Benign inflation also helps companies control costs. Food production is capital intensive and requires sustained investment in equipment and plant. Low inflation ensures cost overruns are minimised. In the past 25 years, Irish food companies expanding abroad have seen the British and US markets as natural targets. A common language and corporate culture has encouraged that trend. Continental European economies have often been viewed with suspicion. They were perceived as awkward markets in which to operate, compounded by language, distribution and bureaucratic difficulties.

The euro process should help change this. The single currency is just one part of a comprehensive programme designed to create a single economy in which legal, accounting and marketing standards converge. In turn, this will establish an environment where large corporations evolve as pan-European organisations.

Both food retailers and manufacturers will be caught up in this momentum. The implications of such a trend for the Irish food sector are as follows.

Retailers are likely to assume a multi-market approach to managing their suppliers. Already, it is evident that the concentration of retailing in Ireland and Britain is causing change for manufacturers. Those with the capacity to assume scale production are offered access to larger contracts, while smaller companies with fewer resources are being squeezed.

A number of Irish companies supply ingredients to trans-national food manufacturers. Companies such as Unilever and the snackfood company Frito-Lay are creating pan-European businesses and expect their suppliers to match demanding growth plans. This will encourage greater investment in product development and scale.

The single market is a two-way street.
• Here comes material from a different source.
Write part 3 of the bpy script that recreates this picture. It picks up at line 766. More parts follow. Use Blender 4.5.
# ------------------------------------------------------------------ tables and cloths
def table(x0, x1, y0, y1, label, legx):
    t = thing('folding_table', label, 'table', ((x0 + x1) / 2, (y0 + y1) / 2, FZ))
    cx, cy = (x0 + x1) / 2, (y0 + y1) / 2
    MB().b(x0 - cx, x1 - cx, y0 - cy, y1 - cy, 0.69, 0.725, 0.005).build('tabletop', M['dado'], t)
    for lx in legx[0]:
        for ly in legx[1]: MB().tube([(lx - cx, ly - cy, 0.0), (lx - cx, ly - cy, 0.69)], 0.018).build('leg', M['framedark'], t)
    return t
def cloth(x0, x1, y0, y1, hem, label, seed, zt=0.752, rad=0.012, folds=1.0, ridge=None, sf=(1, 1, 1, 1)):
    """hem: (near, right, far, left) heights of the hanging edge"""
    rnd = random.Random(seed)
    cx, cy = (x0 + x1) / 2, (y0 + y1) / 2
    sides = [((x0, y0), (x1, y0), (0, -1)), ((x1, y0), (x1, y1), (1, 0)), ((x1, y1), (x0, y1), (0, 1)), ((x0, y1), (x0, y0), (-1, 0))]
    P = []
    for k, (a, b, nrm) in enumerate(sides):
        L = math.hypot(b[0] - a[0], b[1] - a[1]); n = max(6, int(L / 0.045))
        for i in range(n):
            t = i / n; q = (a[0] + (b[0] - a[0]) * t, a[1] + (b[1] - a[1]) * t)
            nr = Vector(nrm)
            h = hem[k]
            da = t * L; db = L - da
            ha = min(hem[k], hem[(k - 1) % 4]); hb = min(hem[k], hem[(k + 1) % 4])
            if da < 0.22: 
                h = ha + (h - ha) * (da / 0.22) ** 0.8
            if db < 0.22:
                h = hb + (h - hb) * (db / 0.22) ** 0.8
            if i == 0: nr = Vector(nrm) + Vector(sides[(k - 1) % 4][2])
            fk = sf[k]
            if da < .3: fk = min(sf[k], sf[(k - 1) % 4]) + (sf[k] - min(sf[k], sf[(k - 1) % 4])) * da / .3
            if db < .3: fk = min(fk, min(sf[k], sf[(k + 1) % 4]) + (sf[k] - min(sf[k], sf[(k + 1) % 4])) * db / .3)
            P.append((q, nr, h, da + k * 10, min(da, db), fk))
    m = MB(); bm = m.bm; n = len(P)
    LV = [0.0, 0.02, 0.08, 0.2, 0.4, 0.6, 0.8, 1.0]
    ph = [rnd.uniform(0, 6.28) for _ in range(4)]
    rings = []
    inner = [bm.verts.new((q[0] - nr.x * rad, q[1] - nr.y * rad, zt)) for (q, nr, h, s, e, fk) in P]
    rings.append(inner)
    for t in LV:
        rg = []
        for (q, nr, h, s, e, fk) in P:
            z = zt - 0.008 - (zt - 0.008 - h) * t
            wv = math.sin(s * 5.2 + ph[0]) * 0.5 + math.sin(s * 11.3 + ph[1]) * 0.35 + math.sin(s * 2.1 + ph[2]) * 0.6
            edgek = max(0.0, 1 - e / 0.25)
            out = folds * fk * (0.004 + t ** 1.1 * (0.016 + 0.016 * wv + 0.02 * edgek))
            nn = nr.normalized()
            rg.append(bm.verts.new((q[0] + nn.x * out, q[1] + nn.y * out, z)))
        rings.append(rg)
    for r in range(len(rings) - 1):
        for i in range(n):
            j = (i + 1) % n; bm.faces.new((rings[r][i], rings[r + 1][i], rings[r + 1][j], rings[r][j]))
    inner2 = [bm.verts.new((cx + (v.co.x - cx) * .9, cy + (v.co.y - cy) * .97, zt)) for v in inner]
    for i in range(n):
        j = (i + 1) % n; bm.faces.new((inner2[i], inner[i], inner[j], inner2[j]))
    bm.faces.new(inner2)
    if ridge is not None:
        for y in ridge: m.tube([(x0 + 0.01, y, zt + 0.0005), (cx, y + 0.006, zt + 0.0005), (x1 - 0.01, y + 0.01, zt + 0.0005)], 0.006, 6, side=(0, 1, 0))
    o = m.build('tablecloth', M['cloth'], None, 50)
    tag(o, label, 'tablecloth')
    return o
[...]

Opportunities abroad are somewhat offset by the opening of the Irish market and the introduction of the euro, allowing other European food companies to supply domestic consumers. That will ensure the pace of competition within the Irish food sector intensifies.

A number of Irish companies are already positioning to exploit opportunities throughout the EU food market. Fyffes has built a strong business supplying fresh produce across seven EU states. Kerry Group has recently purchased a supplier of flavouring and coating ingredients which, together with earlier acquisitions, gives it a presence in almost every EU economy. Other Irish companies, including Golden Vale, Greencore and IAWS, have also acquired businesses in the European cheese, malt and fertiliser markets respectively. This pattern is expected to continue as the importance of the internal European market grows and access to it becomes easier.

A key omission to the overall euro process is sterling. Britain remains an important export market for Irish food groups. Irish companies also control a large segment of British-based food manufacturing, including meat, dairy and cereal products. The exclusion of sterling from the euro, with its associated exchange rate volatility and relatively high interest rates, makes it a difficult market to manage. With sterling strong, the problem is lessened, because Irish exports are competitive and translated British profits are buoyant. However, an ideal scenario would incorporate sterling within the euro, thereby providing a true European single currency within which Irish food companies could flourish.